While it is damaging negative publicity it also makes sense. HE's tunnel service amounts to a free VPN that happens to provide IPv6. I would love for someone from HE to jump in and explain better how their tunnel works, why it's been blocked by Netflix, and what (if anything) they are doing to mitigate it. For my part, I also found that my HE tunnel no longer worked with Netflix because, again, it amounts to a free VPN service. I had to shut it off. However, I did discover that my ISP Charter Communications runs a 6rd tunnel service for their customers and enabled that on my router instead. Here are the settings I put in my ASUS router, taken off of a Tomato router firmware forum post: DHCP Option: Disable IPv6 Prefix: 2602:100:: IPv6 Prefix Length: 32 IPv4 Border Router: 68.114.165.1 IPv4 Router Mask Length: 0 I'm also using an MTU of 1480 and a Tunnel TTL of 255. Works great, though I imagine it'll only work for other Charter customers who don't care what prefix they get assigned as Charter uses prefix delegation to make this work. Matt Freitag Network Engineer I Information Technology Michigan Technological University (906) 487-3696 <%28906%29%20487-3696> https://www.mtu.edu/ https://www.it.mtu.edu/ On Sun, Jun 5, 2016 at 5:59 PM, Owen DeLong <owen@delong.com> wrote:
On Jun 5, 2016, at 14:18 , Damian Menscher <menscher@gmail.com> wrote:
On Fri, Jun 3, 2016 at 4:43 PM, Baldur Norddahl < baldur.norddahl@gmail.com> wrote:
Den 4. jun. 2016 01.26 skrev "Cryptographrix" <cryptographrix@gmail.com :
The information I'm getting from Netflix support now is explicitly
telling
me to turn off IPv6 - someone might want to stop them before they completely kill US IPv6 adoption.
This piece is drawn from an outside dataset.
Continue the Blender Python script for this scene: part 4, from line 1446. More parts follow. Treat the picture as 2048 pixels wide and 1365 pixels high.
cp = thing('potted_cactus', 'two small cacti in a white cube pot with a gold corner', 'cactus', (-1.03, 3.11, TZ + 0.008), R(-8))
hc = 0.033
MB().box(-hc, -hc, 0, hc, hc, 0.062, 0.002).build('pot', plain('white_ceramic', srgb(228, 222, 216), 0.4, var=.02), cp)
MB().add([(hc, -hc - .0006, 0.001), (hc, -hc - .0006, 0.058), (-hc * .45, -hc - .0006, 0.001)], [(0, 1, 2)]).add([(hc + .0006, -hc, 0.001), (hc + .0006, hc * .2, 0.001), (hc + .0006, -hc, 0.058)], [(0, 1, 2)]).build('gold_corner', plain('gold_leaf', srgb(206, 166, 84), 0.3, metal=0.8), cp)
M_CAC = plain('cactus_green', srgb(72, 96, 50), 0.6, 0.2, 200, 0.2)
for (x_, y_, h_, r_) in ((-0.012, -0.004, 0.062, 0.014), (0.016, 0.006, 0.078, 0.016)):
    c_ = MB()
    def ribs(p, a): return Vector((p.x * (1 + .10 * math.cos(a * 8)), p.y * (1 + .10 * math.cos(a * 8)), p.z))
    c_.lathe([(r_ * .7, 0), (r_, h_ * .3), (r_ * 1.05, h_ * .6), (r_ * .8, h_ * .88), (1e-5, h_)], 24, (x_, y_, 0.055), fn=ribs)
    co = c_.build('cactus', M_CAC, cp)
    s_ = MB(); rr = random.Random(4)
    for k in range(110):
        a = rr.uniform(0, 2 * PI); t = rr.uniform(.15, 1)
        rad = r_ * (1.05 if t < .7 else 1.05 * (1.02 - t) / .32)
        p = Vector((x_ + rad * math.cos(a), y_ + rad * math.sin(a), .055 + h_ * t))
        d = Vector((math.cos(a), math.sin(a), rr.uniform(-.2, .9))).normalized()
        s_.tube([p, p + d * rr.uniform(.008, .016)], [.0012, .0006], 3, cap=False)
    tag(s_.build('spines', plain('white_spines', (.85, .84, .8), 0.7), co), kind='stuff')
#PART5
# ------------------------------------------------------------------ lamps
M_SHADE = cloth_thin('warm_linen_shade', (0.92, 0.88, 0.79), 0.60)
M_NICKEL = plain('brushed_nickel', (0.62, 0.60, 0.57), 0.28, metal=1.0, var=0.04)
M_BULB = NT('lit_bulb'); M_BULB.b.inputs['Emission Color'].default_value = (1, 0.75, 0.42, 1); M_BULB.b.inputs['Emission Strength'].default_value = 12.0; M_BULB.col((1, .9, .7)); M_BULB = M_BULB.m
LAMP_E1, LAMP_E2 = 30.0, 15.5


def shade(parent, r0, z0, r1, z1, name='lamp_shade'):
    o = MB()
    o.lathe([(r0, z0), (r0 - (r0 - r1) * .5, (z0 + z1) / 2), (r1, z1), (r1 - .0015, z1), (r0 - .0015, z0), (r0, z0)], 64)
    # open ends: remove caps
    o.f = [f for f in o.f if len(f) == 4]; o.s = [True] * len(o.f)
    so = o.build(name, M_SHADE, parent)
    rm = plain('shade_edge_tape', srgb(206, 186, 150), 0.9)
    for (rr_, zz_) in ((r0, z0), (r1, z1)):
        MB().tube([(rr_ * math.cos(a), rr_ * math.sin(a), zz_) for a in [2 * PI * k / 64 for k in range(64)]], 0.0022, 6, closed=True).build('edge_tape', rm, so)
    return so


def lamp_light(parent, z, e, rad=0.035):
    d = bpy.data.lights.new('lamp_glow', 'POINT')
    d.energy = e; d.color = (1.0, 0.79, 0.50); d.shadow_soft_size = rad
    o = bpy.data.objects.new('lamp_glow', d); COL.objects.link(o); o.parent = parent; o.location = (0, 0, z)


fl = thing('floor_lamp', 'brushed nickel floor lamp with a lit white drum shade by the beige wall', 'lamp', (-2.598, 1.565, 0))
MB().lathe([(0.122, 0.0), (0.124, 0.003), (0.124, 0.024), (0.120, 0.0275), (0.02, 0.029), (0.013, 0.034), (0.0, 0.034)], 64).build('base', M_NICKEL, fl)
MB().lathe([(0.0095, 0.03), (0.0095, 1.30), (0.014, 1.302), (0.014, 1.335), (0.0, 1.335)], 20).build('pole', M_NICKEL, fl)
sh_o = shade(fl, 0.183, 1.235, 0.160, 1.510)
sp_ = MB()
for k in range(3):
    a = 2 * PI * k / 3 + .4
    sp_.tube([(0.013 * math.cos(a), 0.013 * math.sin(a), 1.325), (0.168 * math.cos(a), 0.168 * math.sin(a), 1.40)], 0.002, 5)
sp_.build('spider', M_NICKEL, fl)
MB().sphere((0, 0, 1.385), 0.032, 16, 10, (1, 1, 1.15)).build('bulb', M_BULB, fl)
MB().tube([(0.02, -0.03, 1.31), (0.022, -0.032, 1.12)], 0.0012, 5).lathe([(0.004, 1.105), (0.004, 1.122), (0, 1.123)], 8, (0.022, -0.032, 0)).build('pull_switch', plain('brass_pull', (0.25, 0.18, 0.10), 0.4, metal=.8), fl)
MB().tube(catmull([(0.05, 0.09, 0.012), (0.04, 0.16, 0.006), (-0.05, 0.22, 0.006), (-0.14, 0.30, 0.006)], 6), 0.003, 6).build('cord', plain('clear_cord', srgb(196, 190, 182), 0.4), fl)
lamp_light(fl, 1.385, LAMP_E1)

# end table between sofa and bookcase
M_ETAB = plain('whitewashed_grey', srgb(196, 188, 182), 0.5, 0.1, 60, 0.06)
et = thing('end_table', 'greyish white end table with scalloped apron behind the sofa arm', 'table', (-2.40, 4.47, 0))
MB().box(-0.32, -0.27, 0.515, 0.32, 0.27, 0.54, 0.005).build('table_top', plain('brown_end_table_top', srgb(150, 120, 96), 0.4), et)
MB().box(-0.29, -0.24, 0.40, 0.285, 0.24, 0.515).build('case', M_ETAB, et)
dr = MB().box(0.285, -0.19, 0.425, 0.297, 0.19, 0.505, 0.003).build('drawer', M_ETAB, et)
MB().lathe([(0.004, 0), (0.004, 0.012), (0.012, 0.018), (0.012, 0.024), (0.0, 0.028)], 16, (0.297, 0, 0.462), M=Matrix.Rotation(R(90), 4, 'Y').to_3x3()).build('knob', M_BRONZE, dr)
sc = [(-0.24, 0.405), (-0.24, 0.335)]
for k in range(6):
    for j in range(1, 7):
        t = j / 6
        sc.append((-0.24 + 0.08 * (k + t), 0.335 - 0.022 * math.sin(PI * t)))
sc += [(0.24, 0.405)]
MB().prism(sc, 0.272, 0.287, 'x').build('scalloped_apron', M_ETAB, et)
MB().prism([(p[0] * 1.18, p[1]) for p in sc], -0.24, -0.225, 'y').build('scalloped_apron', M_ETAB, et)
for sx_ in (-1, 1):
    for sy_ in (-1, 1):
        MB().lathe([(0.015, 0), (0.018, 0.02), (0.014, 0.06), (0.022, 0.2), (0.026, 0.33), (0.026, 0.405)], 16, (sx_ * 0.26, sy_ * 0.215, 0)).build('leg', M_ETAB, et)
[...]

Not allowing he.net tunnels is not killing ipv6. You just need need native ipv6.
This entire thread confuses me. Are there normal home users who are being blocked from Netflix because their ISP forces them through a HE VPN? Or is this massive thread just about a handful of geeks who think IPv6 is cool and insist they be allowed to use it despite not having it natively? I could certainly understand ISP concerns that they are receiving user complaints because they failed to provide native IPv6 (why not?), but whining that you've managed to create a non-standard network setup doesn't work with some providers seems a bit silly.
Damian
What is non-standard about an HE tunnel? It conforms to the relevant RFCs and is a very common configuration widely deployed to many thousands of locations around the internet.
It’s not that Netflix happens to not work with these tunnels, the problem is that they are taking deliberate active steps to specifically block them.
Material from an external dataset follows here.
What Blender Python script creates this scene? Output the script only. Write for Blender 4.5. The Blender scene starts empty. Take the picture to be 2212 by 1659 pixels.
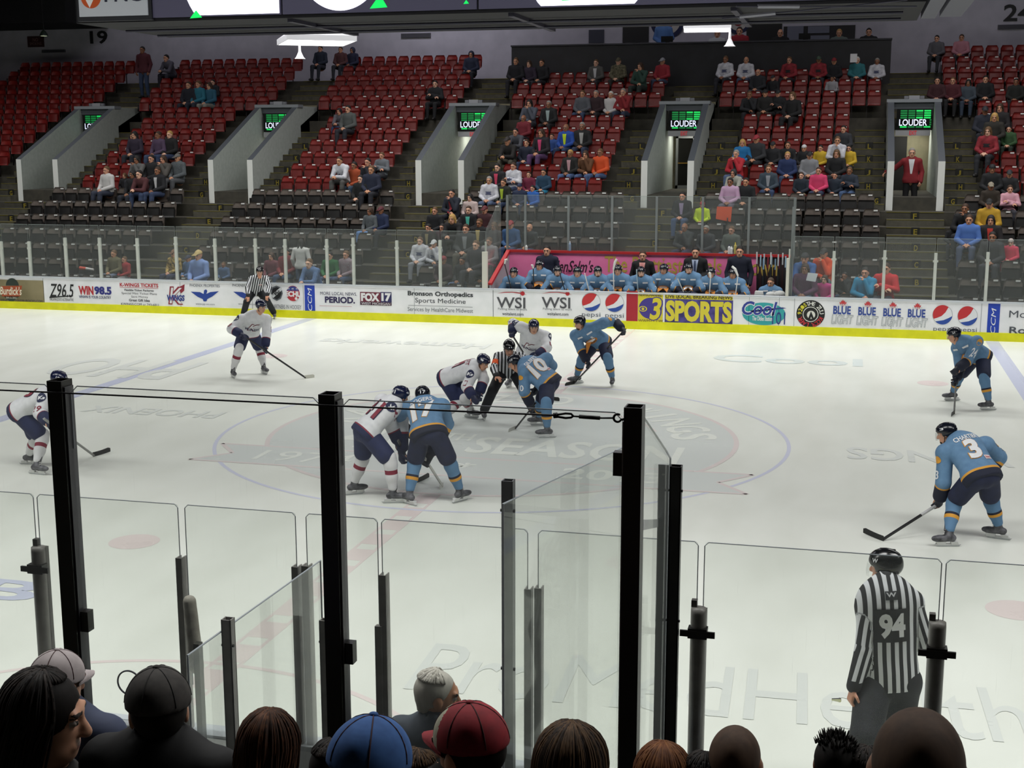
import bpy, bmesh, math, random
import numpy as np
from mathutils import Vector, Matrix
from mathutils.bvhtree import BVHTree

random.seed(7)
SC = bpy.context.scene
COL = SC.collection
V = lambda *a: np.array(a, float)

# ------------------------------------------------------------------ camera
IW, IH = 2212, 1659
CAM = V(5.3768, -20.3669, 4.6959)
YAW, PITCH, ROLL, FPX = -0.2504, -0.1807, -0.0014, 2865.4
CF = V(math.sin(YAW)*math.cos(PITCH), math.cos(YAW)*math.cos(PITCH), math.sin(PITCH))
_r = np.cross(CF, V(0, 0, 1)); _r /= np.linalg.norm(_r); _u = np.cross(_r, CF)
CR = _r*math.cos(ROLL)+_u*math.sin(ROLL)
CU = -_r*math.sin(ROLL)+_u*math.cos(ROLL)
cd = bpy.data.cameras.new('camera'); cam = bpy.data.objects.new('camera', cd); COL.objects.link(cam)
cd.sensor_fit = 'HORIZONTAL'; cd.sensor_width = 36; cd.lens = FPX/IW*36
cd.clip_start = .05; cd.clip_end = 300
mw = Matrix.Identity(4)
for i in range(3):
    mw[i][0], mw[i][1], mw[i][2], mw[i][3] = CR[i], CU[i], -CF[i], CAM[i]
cam.matrix_world = mw
SC.camera = cam

def ray(x, y):
    d = CF+CR*(x-IW/2)/FPX+CU*(IH/2-y)/FPX
    return d/np.linalg.norm(d)
def at(x, y, Y):
    d = ray(x, y); return CAM+d*((Y-CAM[1])/d[1])
def gnd(x, y, z=0.):
    d = ray(x, y); return CAM+d*((z-CAM[2])/d[2])
def px(P):
    d = np.asarray(P, float)-CAM; z = d@CF
    return IW/2+FPX*(d@CR)/z, IH/2-FPX*(d@CU)/z

# ------------------------------------------------------------------ world, lights, exposure
w = bpy.data.worlds.new('world'); SC.world = w; w.use_nodes = True
w.node_tree.nodes['Background'].inputs[0].default_value = (.75, .78, .95, 1)
w.node_tree.nodes['Background'].inputs[1].default_value = .012
SC.view_settings.view_transform = 'Standard'; SC.view_settings.look = 'None'
SC.view_settings.gamma = 1; SC.view_settings.use_curve_mapping = False
SC.view_settings.exposure = 0.0
SC.cycles.transparent_max_bounces = 48
SC.cycles.max_bounces = 6

def area(name, loc, sx, sy, power, color, spread, rot=(0, 0, 0)):
    l = bpy.data.lights.new(name, 'AREA'); l.shape = 'RECTANGLE'; l.size = sx; l.size_y = sy
    l.energy = power; l.color = color; l.spread = math.radians(spread)
    o = bpy.data.objects.new(name, l); COL.objects.link(o); o.location = loc; o.rotation_euler = rot
    return o
# rows of arena lamps high above the ice (they hang above the picture)
for ix in (-22, -11, 0, 11, 22):
    for iy in (-10.5, 10.5):
        area('arena_light', (ix, iy, 12.4), 8, 3, 780, (1, 1, .975), 150)
# dim house lights above the far seats, out of view
for ix, pw in ((-22, 150), (-8, 330), (8, 330)):
    area('unseen_stand_light', (ix, 19, 12.5), 6, 2, pw, (1, .95, .95), 160)
for ix, pw in ((-20, 35), (-10, 95), (0, 30), (9, 22)):  # unseen wash lights, added only to brighten the back wall
    area('unseen_stand_light', (ix, 25.5, 12.4), 4, 1, pw, (.93, .9, 1), 150, (math.radians(50), 0, 0))
# ------------------------------------------------------------------ materials
def lin(h):
    if not isinstance(h, str): return tuple(h)
    h = h.lstrip('#'); c = [int(h[i:i+2], 16)/255 for i in (0, 2, 4)]
    return tuple(x/12.92 if x <= .04045 else ((x+.055)/1.055)**2.4 for x in c)
_M = {}
def mat(color, rough=.6, metal=0., emit=0., spec=.5, name=None, coat=0.):
    key = (color, rough, metal, emit, spec, coat)
    if key in _M: return _M[key]
    m = bpy.data.materials.new(name or 'paint'); m.use_nodes = True
    b = m.node_tree.nodes['Principled BSDF']; c = lin(color)
    b.inputs['Base Color'].default_value = (*c, 1); b.inputs['Roughness'].default_value = rough
    b.inputs['Metallic'].default_value = metal; b.inputs['Specular IOR Level'].default_value = spec
    b.inputs['Coat Weight'].default_value = coat
    if emit:
        b.inputs['Emission Color'].default_value = (*c, 1); b.inputs['Emission Strength'].default_value = emit
    m.diffuse_color = (*c, 1)
    _M[key] = m; return m
def noisy(name, c1, c2, scale=6., rough=.7, bump=0., stretch=(1, 1, 1), lo=.35, hi=.65, detail=4, spec=.5):
    """two colours mixed by a noise field in object space, optional bump"""
    m = bpy.data.materials.new(name); m.use_nodes = True; n = m.node_tree.nodes; l = m.node_tree.links
    b = n['Principled BSDF']; b.inputs['Roughness'].default_value = rough; b.inputs['Specular IOR Level'].default_value = spec
    tc = n.new('ShaderNodeTexCoord'); mp = n.new('ShaderNodeMapping'); mp.inputs['Scale'].default_value = stretch
    l.new(tc.outputs['Object'], mp.inputs['Vector'])
    t = n.new('ShaderNodeTexNoise'); t.inputs['Scale'].default_value = scale; t.inputs['Detail'].default_value = detail
    l.new(mp.outputs[0], t.inputs['Vector'])
    r = n.new('ShaderNodeValToRGB'); r.color_ramp.elements[0].position = lo; r.color_ramp.elements[1].position = hi
    r.color_ramp.elements[0].color = (*lin(c1), 1); r.color_ramp.elements[1].color = (*lin(c2), 1)
    l.new(t.outputs[0], r.inputs[0]); l.new(r.outputs[0], b.inputs['Base Color'])
    if bump:
        bp = n.new('ShaderNodeBump'); bp.inputs['Strength'].default_value = bump
        l.new(t.outputs[0], bp.inputs['Height']); l.new(bp.outputs[0], b.inputs['Normal'])
    return m
def glass_mat(name, tint, haze, hazecol, scratch=0.):
    """thin clear sheet: see-through with a fresnel reflection, faint haze and scratches"""
    m = bpy.data.materials.new(name); m.use_nodes = True; n = m.node_tree.nodes; l = m.node_tree.links
    n.remove(n['Principled BSDF']); out = n['Material Output']
    tr = n.new('ShaderNodeBsdfTransparent'); tr.inputs[0].default_value = (*tint, 1)
    gl = n.new('ShaderNodeBsdfGlossy'); gl.inputs['Roughness'].default_value = .02
    fr = n.new('ShaderNodeFresnel'); fr.inputs[0].default_value = 1.25
    df = n.new('ShaderNodeBsdfTranslucent'); df.inputs[0].default_value = (*hazecol, 1)
    dd = n.new('ShaderNodeBsdfDiffuse'); dd.inputs[0].default_value = (*hazecol, 1)
    dm = n.new('ShaderNodeMixShader'); dm.inputs[0].default_value = .5
    l.new(df.outputs[0], dm.inputs[1]); l.new(dd.outputs[0], dm.inputs[2])
    m1 = n.new('ShaderNodeMixShader'); m2 = n.new('ShaderNodeMixShader')
    fm_ = n.new('ShaderNodeMath'); fm_.operation = 'MULTIPLY'; fm_.inputs[1].default_value = .22; l.new(fr.outputs[0], fm_.inputs[0]); l.new(fm_.outputs[0], m1.inputs[0]); l.new(tr.outputs[0], m1.inputs[1]); l.new(gl.outputs[0], m1.inputs[2])
    l.new(m1.outputs[0], m2.inputs[1]); l.new(dm.outputs[0], m2.inputs[2])
    if scratch:
        tc = n.new('ShaderNodeTexCoord'); mp = n.new('ShaderNodeMapping'); mp.inputs['Rotation'].default_value = (0, .9, 0)
        mp.inputs['Scale'].default_value = (60, 60, 1.6); l.new(tc.outputs['Object'], mp.inputs[0])
        no = n.new('ShaderNodeTexNoise'); no.inputs['Scale'].default_value = 2.2; no.inputs['Detail'].default_value = 5
        l.new(mp.outputs[0], no.inputs['Vector'])
        rp = n.new('ShaderNodeMapRange'); rp.inputs[1].default_value = .66; rp.inputs[2].default_value = .8
        rp.inputs[3].default_value = haze; rp.inputs[4].default_value = haze+scratch
        l.new(no.outputs[0], rp.inputs[0]); l.new(rp.outputs[0], m2.inputs[0])
    else: m2.inputs[0].default_value = haze
    l.new(m2.outputs[0], out.inputs[0]); return m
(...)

Most likely, these steps are being taken at the behest of their content providers, but to the best of my knowledge, that is merely speculation so far as I don’t believe Netflix themselves have confirmed this. (It’s not unlikely that they are unable to do so due to those same content providers likely insisting on these requirements being considered proprietary information subject to NDA.)
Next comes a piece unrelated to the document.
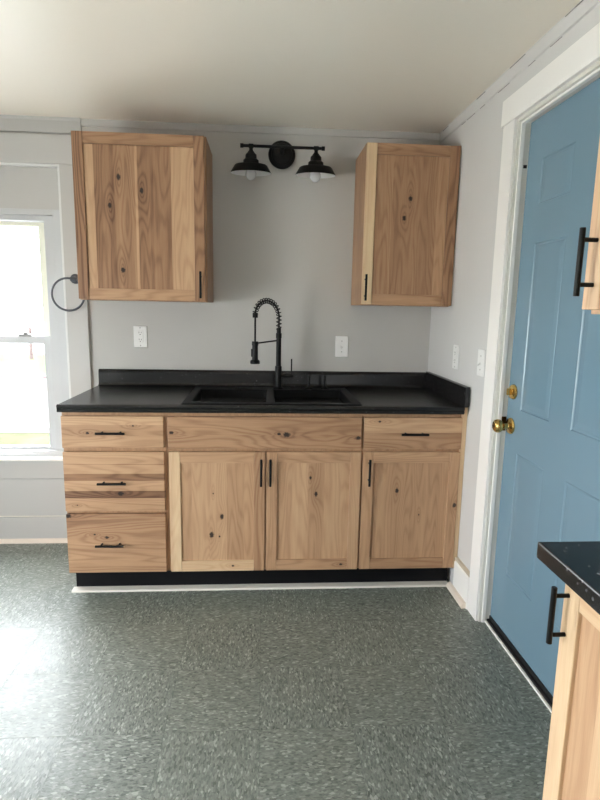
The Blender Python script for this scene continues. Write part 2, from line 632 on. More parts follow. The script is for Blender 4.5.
SX0, SX1 = FX0+.096, FX1-.096
up_s = sash(SX0, SX1, 1.145, 1.785, .085, .115, .058, .03, .026, 'sash_cream', 'upper_sash')
lo_s = sash(SX0, SX1, .528, 1.172, .042, .078, .046, .022, .040, 'vinyl_grey', 'lower_sash')
bm = bmesh.new()
box(bm, -2.285, -2.215, .036, .076, 1.1705, 1.182, bev=.004)
box(bm, -2.262, -2.238, .040, .068, 1.182, 1.194, bev=.004)
obj('latch', bm, 'screw', lo_s)
obj('sill', B(WX0-.12, -1.885, -.040, .03, WZ0-.004, WZ0+.012, bev=.004), 'trim_white', w1)
obj('apron', B(XL, -1.850, -.022, 0, .379, WZ0-.004, bev=.003), 'panel_grey', w1)
# boarded lower wall
struct('trim_5', B(XL, -1.845, -.015, 0, .156, .377, bev=.003), 'panel_grey', 'plain grey board between apron and skirting below the window', 'trim')
bm = bmesh.new()
extrude_prof(bm, [(0, .0), (-.02, 0), (-.02, .146), (-.012, .154), (0, .156)], 'x', XL, -1.845)
bs = struct('baseboard_back', bm, 'panel_grey', 'grey skirting board below the window', 'baseboard')
bm = bmesh.new()
extrude_prof(bm, [(-.02, 0), (-.036, 0), (-.034, .012), (-.028, .02), (-.02, .023)], 'x', XL, -1.845)
obj('shoe_moulding', bm, 'shoe', bs, label='pinkish shoe moulding')
bm = bmesh.new()
box(bm, XL, -1.845, -.016, -.0, .1545, .1575)
obj('top_bead', bm, 'sash_cream', bs)

# right wall skirting between base cabinet and door casing
bm = bmesh.new()
extrude_prof(bm, [(0, 0), (-.016, 0), (-.016, .150), (-.006, .158), (0, .160)], 'y', -.800, -.625)
br_ = struct('baseboard_right', bm, 'trim_white', 'short white baseboard between the cabinet and the door casing', 'baseboard')
bm = bmesh.new()
extrude_prof(bm, [(0, .158), (-.012, .157), (-.017, .164), (-.012, .172), (0, .174)], 'y', -.800, -.625)
obj('cap_moulding', bm, paint('beige_cap_paint', (196, 184, 164), .45, .08, 12), br_, label='beige cap moulding')
bm = bmesh.new()
extrude_prof(bm, [(-.016, 0), (-.036, 0), (-.035, .012), (-.028, .024), (-.016, .028)], 'y', -.792, -.592)
obj('shoe_moulding', bm, 'shoe', br_)

# ------------------------------------------------------------------ blue door
d1 = thing('door_1', (.06, -1.347, 0), 'blue six panel door in white frame on the right wall', 'door', kind='structure')
CX = -.012
obj('side_casing', B(CX, 0, -.896, -.800, 0, 2.074, bev=.002), 'trim_white', d1)
obj('side_casing', B(CX, 0, -1.908, -1.812, 0, 2.074, bev=.002), 'trim_white', d1)
obj('head_casing', B(CX-.004, 0, -1.925, -.786, 2.074, 2.170, bev=.002), 'trim_white', d1)
bm = bmesh.new()
box(bm, 0, .13, -.902, -.886, 0, DZ1, bev=.001); box(bm, 0, .13, DY0, DY0+.016, 0, DZ1, bev=.001)
box(bm, 0, .13, DY0, DY1, DZ1-.014, DZ1, bev=.001)
obj('jamb', bm, 'jamb_white', d1)
bm = bmesh.new()
box(bm, .012, .028, -.908, -.9015, 0, DZ1-.014, bev=.001)
box(bm, .012, .028, DY0+.016, DY1-.016, DZ1-.022, DZ1-.0135, bev=.001)
obj('weather_strip', bm, 'trim_white', d1)
obj('strike_slot', B(.034, .048, -.9035, -.9015, 1.896, 1.908), 'dark_gap', d1)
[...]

So… I don’t know how many “normal users” use HE tunnels vs. “geeks” or how one would go about defining the difference. I can tell you that there are an awful lot of people using HE tunnels, and based on what I saw while working at HE, I don’t believe they are all geeks. While I would say that geeks are a larger fraction of the HE Tunnel using populace than of the general population, I’m not sure to what extent. Probably a lot less than you think based on the tone of your message.
I think that a provider that has specifically claimed to be an early adopter supporting IPv6 and is now having their support department tell customers to turn off IPv6 altogether is certainly noteworthy and not in a good way.
Further, if that provider is actively taking steps to damage previously working IPv6 network configurations, that is also worthy of substantial negative publicity.
I’m confused as to why you would think otherwise.